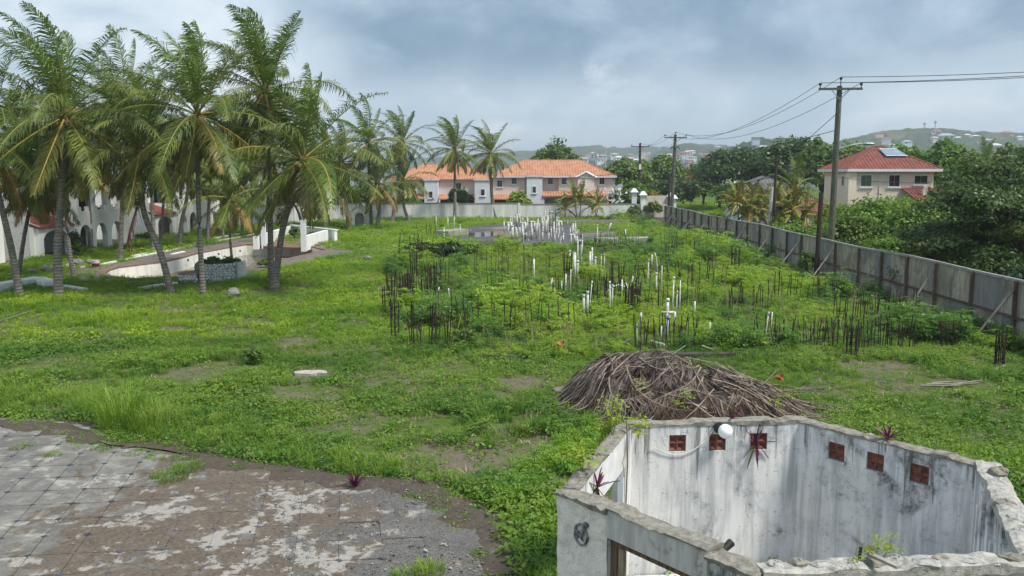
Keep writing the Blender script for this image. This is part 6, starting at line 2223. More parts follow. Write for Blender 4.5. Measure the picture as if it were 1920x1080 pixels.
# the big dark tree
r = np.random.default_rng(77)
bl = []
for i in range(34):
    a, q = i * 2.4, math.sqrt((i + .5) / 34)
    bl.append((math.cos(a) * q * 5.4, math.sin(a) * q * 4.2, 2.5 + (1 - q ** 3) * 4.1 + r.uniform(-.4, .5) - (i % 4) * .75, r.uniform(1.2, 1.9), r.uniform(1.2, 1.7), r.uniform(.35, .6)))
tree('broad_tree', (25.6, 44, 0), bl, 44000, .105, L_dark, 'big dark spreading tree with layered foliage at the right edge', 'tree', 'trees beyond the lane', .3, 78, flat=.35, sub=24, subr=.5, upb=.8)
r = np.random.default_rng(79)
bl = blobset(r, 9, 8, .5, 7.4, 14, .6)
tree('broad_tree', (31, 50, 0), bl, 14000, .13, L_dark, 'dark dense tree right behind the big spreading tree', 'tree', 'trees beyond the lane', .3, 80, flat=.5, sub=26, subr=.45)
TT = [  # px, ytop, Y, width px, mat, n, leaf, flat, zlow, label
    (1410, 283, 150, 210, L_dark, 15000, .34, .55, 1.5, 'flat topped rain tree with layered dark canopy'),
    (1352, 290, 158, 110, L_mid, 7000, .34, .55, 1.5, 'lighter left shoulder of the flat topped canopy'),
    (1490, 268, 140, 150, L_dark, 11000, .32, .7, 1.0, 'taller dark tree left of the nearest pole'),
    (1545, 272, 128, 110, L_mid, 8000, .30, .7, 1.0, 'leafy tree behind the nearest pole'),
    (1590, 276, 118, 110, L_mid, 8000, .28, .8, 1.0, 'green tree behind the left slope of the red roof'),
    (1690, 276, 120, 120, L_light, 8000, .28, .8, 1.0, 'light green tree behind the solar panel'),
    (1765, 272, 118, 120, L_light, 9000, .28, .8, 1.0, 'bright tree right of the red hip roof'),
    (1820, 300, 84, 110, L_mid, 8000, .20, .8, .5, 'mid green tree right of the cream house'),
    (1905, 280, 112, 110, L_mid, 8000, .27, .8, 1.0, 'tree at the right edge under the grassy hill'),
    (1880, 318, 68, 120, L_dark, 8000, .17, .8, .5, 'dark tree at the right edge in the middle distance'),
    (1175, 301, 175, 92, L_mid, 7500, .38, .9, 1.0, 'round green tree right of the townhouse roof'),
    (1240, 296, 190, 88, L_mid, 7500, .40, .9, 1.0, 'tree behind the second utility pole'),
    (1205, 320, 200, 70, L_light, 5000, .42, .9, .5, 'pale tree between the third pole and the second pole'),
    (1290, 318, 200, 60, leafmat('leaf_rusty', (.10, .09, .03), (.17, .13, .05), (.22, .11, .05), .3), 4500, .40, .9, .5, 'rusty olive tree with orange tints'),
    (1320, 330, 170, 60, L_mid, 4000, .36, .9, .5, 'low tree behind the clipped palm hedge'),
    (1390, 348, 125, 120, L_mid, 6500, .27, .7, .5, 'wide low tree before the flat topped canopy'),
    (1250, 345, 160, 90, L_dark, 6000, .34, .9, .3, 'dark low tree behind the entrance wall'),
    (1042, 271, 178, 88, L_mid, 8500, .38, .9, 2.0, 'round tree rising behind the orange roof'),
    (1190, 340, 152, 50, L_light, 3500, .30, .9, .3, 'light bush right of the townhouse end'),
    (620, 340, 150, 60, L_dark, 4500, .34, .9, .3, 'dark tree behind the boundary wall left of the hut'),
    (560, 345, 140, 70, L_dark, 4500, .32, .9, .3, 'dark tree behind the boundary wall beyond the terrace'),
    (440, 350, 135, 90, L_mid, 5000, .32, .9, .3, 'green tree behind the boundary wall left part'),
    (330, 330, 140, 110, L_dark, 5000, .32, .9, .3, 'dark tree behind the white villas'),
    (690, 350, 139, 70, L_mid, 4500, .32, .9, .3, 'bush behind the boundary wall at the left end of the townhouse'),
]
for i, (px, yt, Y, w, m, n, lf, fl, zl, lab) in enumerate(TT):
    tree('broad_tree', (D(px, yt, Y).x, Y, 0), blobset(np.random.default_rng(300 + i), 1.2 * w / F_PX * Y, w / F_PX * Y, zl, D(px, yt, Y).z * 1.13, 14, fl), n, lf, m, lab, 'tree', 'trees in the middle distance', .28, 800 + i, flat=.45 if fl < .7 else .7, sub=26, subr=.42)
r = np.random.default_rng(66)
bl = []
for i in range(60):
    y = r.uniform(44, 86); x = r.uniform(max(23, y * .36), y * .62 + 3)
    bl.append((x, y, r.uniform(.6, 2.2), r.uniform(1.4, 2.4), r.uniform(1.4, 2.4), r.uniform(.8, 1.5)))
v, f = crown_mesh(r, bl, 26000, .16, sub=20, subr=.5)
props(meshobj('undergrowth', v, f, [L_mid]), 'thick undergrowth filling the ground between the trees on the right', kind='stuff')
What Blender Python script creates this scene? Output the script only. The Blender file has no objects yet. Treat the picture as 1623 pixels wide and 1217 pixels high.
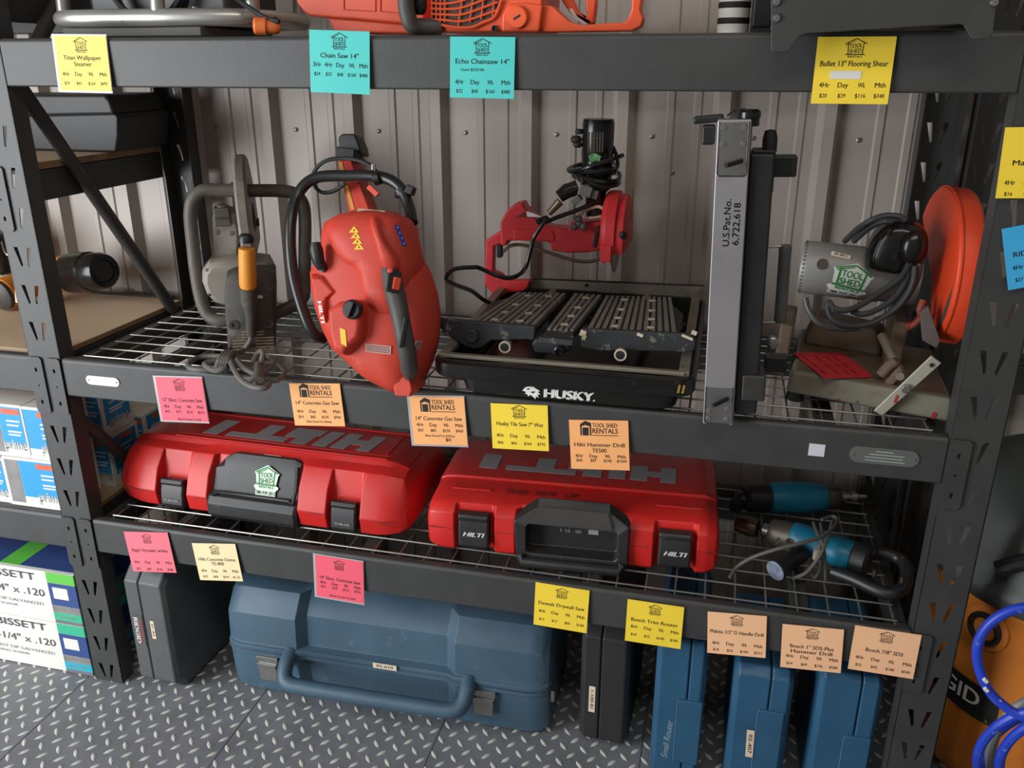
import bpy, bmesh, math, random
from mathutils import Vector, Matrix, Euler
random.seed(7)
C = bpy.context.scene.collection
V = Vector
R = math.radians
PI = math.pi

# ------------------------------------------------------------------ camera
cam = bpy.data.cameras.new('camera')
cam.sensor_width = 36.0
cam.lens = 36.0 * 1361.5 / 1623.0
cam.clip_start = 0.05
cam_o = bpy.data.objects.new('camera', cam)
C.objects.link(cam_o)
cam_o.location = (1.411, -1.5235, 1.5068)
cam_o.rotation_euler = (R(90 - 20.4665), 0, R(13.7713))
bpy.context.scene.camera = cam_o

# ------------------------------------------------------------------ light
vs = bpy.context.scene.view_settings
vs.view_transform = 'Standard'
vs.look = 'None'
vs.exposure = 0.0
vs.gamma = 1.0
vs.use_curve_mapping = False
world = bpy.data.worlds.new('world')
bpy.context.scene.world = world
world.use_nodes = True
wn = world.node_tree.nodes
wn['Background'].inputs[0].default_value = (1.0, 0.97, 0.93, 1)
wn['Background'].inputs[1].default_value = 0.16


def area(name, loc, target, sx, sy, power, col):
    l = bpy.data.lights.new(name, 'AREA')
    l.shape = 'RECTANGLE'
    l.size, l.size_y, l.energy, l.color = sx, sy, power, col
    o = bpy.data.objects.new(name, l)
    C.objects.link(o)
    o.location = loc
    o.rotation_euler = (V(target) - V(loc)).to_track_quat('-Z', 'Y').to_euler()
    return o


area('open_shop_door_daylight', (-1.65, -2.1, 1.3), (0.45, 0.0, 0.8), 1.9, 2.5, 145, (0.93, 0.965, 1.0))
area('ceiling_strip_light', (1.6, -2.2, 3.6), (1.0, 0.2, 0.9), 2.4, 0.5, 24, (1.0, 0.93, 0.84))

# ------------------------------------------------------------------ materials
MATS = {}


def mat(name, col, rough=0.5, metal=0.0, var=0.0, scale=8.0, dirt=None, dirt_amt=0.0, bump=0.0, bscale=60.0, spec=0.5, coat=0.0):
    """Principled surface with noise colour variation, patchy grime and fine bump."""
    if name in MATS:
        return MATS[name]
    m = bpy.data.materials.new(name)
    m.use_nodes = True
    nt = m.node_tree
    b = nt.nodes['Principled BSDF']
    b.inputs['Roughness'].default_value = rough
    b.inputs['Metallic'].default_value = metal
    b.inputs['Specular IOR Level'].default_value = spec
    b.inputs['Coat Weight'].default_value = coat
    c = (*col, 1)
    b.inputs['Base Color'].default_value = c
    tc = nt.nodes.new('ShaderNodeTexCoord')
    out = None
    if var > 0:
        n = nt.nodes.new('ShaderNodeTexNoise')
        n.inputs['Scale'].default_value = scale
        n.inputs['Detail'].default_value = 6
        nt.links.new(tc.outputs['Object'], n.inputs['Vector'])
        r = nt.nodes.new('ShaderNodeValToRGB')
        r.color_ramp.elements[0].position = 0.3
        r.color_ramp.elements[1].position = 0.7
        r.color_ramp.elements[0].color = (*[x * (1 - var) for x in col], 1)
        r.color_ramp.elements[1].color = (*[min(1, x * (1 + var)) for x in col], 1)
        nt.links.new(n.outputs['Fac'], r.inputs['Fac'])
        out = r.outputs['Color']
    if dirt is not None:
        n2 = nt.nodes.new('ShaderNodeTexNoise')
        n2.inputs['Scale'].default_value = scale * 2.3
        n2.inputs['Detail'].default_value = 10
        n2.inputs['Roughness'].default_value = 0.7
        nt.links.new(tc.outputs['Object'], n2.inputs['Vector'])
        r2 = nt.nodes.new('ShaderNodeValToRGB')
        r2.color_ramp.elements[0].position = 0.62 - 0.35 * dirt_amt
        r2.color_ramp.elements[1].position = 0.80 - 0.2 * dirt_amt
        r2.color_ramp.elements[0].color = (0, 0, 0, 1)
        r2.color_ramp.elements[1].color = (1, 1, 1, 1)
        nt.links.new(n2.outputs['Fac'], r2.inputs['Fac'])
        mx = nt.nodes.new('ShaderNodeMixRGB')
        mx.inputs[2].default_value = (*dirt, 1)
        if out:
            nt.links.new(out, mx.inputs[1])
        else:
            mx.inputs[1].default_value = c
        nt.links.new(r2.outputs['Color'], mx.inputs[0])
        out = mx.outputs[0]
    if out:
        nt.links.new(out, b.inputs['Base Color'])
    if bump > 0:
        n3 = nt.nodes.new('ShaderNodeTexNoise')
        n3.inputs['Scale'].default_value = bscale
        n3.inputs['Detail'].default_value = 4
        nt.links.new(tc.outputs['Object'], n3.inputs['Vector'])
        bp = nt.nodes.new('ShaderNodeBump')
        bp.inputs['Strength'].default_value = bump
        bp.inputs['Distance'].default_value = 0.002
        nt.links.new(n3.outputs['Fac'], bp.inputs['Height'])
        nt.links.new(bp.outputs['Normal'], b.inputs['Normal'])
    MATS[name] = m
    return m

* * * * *

Problem statement
Only the lines from the one containing "What Blender Python" down to the one containing "PI = math.pi" should be copied, exactly and with both ends kept. Drop the pictures.

Task response
What Blender Python script creates this scene? Output the script only. The Blender file has no objects yet. Treat the picture as 1623 pixels wide and 1217 pixels high.
import bpy, bmesh, math, random
from mathutils import Vector, Matrix, Euler
random.seed(7)
C = bpy.context.scene.collection
V = Vector
R = math.radians
PI = math.pi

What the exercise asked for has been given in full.